DIRECTION: Word for word, copy all the data and drop the pictures.

--

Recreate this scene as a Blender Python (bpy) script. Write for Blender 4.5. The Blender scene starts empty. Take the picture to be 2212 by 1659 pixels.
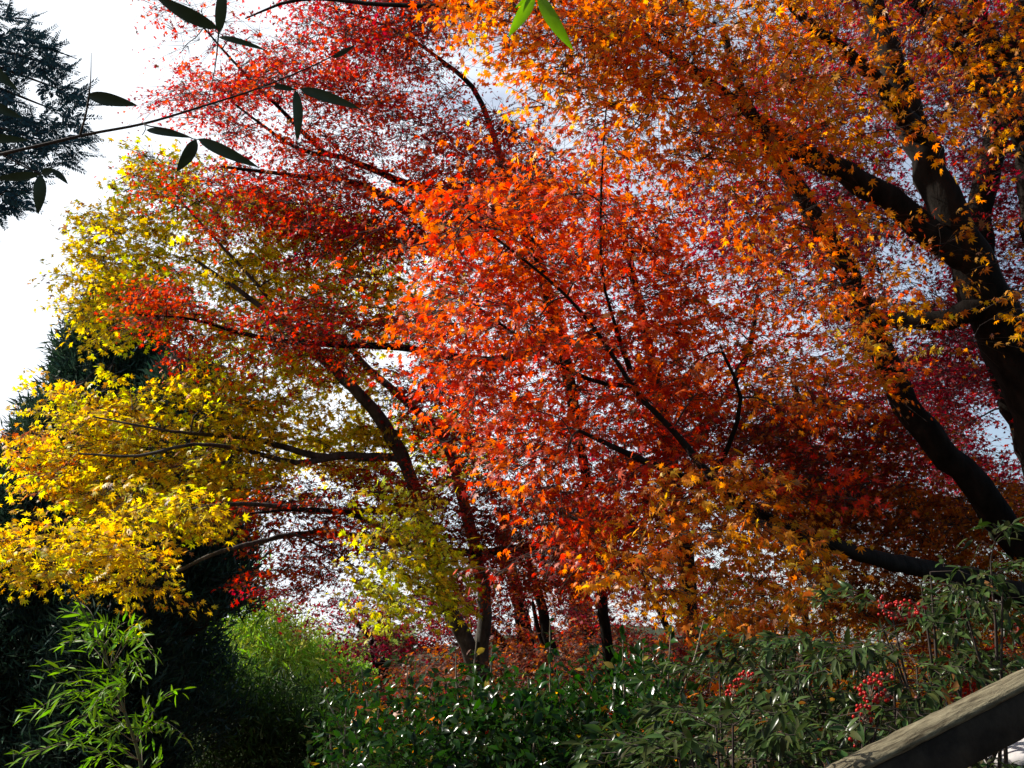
import bpy, math, random
import numpy as np
from math import radians as R
random.seed(7)
rng = np.random.default_rng(11)
S = bpy.context.scene
COL = S.collection

# ------------------------------------------------------------------ camera
CAM = np.array([0.0, 0.0, 1.6]); PITCH = R(15); FPX = 2080.0
FWD = np.array([0, math.cos(PITCH), math.sin(PITCH)]); UPV = np.array([0, -math.sin(PITCH), math.cos(PITCH)])
cd = bpy.data.cameras.new('camera'); cam = bpy.data.objects.new('camera', cd); COL.objects.link(cam)
cam.location = CAM; cam.rotation_euler = (math.pi / 2 + PITCH, 0, 0)
cd.sensor_width = 36; cd.lens = 36 * FPX / 2212; cd.clip_end = 3000; cd.clip_start = 0.05
S.camera = cam

# ------------------------------------------------------------------ light
SUN_AZ, SUN_EL = -76, 38           # azimuth from +Y, towards -X (the photograph's left)
w = bpy.data.worlds.new('World'); S.world = w; w.use_nodes = True
nt = w.node_tree; nt.nodes.clear()
def N(t, kind, **kw):
    n = t.nodes.new(kind)
    for k, v in kw.items():
        if hasattr(n, k): setattr(n, k, v)
        else: n.inputs[k].default_value = v
    return n
def norm3(*v): return tuple(c / math.sqrt(sum(k * k for k in v)) for c in v)
out = N(nt, 'ShaderNodeOutputWorld'); bg = N(nt, 'ShaderNodeBackground', Strength=0.085)
sky = N(nt, 'ShaderNodeTexSky', sky_type='NISHITA', sun_disc=False, sun_elevation=R(SUN_EL), sun_rotation=R(SUN_AZ),
        air_density=1.0, dust_density=1.5, ozone_density=1.0)
tc = N(nt, 'ShaderNodeTexCoord'); mp = N(nt, 'ShaderNodeMapping'); mp.inputs['Scale'].default_value = (1, 1, 2.2)
no = N(nt, 'ShaderNodeTexNoise', Scale=1.6, Detail=6.0, Roughness=0.55)
cr = N(nt, 'ShaderNodeValToRGB'); cr.color_ramp.elements[0].position = 0.36; cr.color_ramp.elements[1].position = 0.53
mx = N(nt, 'ShaderNodeMix', data_type='RGBA'); mx.inputs[7].default_value = (8.0, 8.5, 9.1, 1)
L = nt.links.new
L(tc.outputs['Generated'], mp.inputs[0]); L(mp.outputs[0], no.inputs['Vector']); L(no.outputs['Fac'], cr.inputs[0])
dt = N(nt, 'ShaderNodeVectorMath', operation='DOT_PRODUCT'); dt.inputs[1].default_value = (-.55, .80, .22); front = N(nt, 'ShaderNodeMapRange'); front.inputs[1].default_value = .42; front.inputs[2].default_value = .92
ml = N(nt, 'ShaderNodeMath', operation='MULTIPLY'); L(tc.outputs['Generated'], dt.inputs[0]); L(dt.outputs['Value'], front.inputs[0]); L(front.outputs[0], ml.inputs[0]); L(cr.outputs[0], ml.inputs[1]); d2 = N(nt, 'ShaderNodeVectorMath', operation='DOT_PRODUCT'); d2.inputs[1].default_value = norm3(-.62, .72, .32); glow = N(nt, 'ShaderNodeMapRange'); glow.inputs[1].default_value = .78; glow.inputs[2].default_value = .95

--

ANSWER IN FULL:
Recreate this scene as a Blender Python (bpy) script. Write for Blender 4.5. The Blender scene starts empty. Take the picture to be 2212 by 1659 pixels.
import bpy, math, random
import numpy as np
from math import radians as R
random.seed(7)
rng = np.random.default_rng(11)
S = bpy.context.scene
COL = S.collection

# ------------------------------------------------------------------ camera
CAM = np.array([0.0, 0.0, 1.6]); PITCH = R(15); FPX = 2080.0
FWD = np.array([0, math.cos(PITCH), math.sin(PITCH)]); UPV = np.array([0, -math.sin(PITCH), math.cos(PITCH)])
cd = bpy.data.cameras.new('camera'); cam = bpy.data.objects.new('camera', cd); COL.objects.link(cam)
cam.location = CAM; cam.rotation_euler = (math.pi / 2 + PITCH, 0, 0)
cd.sensor_width = 36; cd.lens = 36 * FPX / 2212; cd.clip_end = 3000; cd.clip_start = 0.05
S.camera = cam

# ------------------------------------------------------------------ light
SUN_AZ, SUN_EL = -76, 38           # azimuth from +Y, towards -X (the photograph's left)
w = bpy.data.worlds.new('World'); S.world = w; w.use_nodes = True
nt = w.node_tree; nt.nodes.clear()
def N(t, kind, **kw):
    n = t.nodes.new(kind)
    for k, v in kw.items():
        if hasattr(n, k): setattr(n, k, v)
        else: n.inputs[k].default_value = v
    return n
def norm3(*v): return tuple(c / math.sqrt(sum(k * k for k in v)) for c in v)
out = N(nt, 'ShaderNodeOutputWorld'); bg = N(nt, 'ShaderNodeBackground', Strength=0.085)
sky = N(nt, 'ShaderNodeTexSky', sky_type='NISHITA', sun_disc=False, sun_elevation=R(SUN_EL), sun_rotation=R(SUN_AZ),
        air_density=1.0, dust_density=1.5, ozone_density=1.0)
tc = N(nt, 'ShaderNodeTexCoord'); mp = N(nt, 'ShaderNodeMapping'); mp.inputs['Scale'].default_value = (1, 1, 2.2)
no = N(nt, 'ShaderNodeTexNoise', Scale=1.6, Detail=6.0, Roughness=0.55)
cr = N(nt, 'ShaderNodeValToRGB'); cr.color_ramp.elements[0].position = 0.36; cr.color_ramp.elements[1].position = 0.53
mx = N(nt, 'ShaderNodeMix', data_type='RGBA'); mx.inputs[7].default_value = (8.0, 8.5, 9.1, 1)
L = nt.links.new
L(tc.outputs['Generated'], mp.inputs[0]); L(mp.outputs[0], no.inputs['Vector']); L(no.outputs['Fac'], cr.inputs[0])
dt = N(nt, 'ShaderNodeVectorMath', operation='DOT_PRODUCT'); dt.inputs[1].default_value = (-.55, .80, .22); front = N(nt, 'ShaderNodeMapRange'); front.inputs[1].default_value = .42; front.inputs[2].default_value = .92
ml = N(nt, 'ShaderNodeMath', operation='MULTIPLY'); L(tc.outputs['Generated'], dt.inputs[0]); L(dt.outputs['Value'], front.inputs[0]); L(front.outputs[0], ml.inputs[0]); L(cr.outputs[0], ml.inputs[1]); d2 = N(nt, 'ShaderNodeVectorMath', operation='DOT_PRODUCT'); d2.inputs[1].default_value = norm3(-.62, .72, .32); glow = N(nt, 'ShaderNodeMapRange'); glow.inputs[1].default_value = .78; glow.inputs[2].default_value = .95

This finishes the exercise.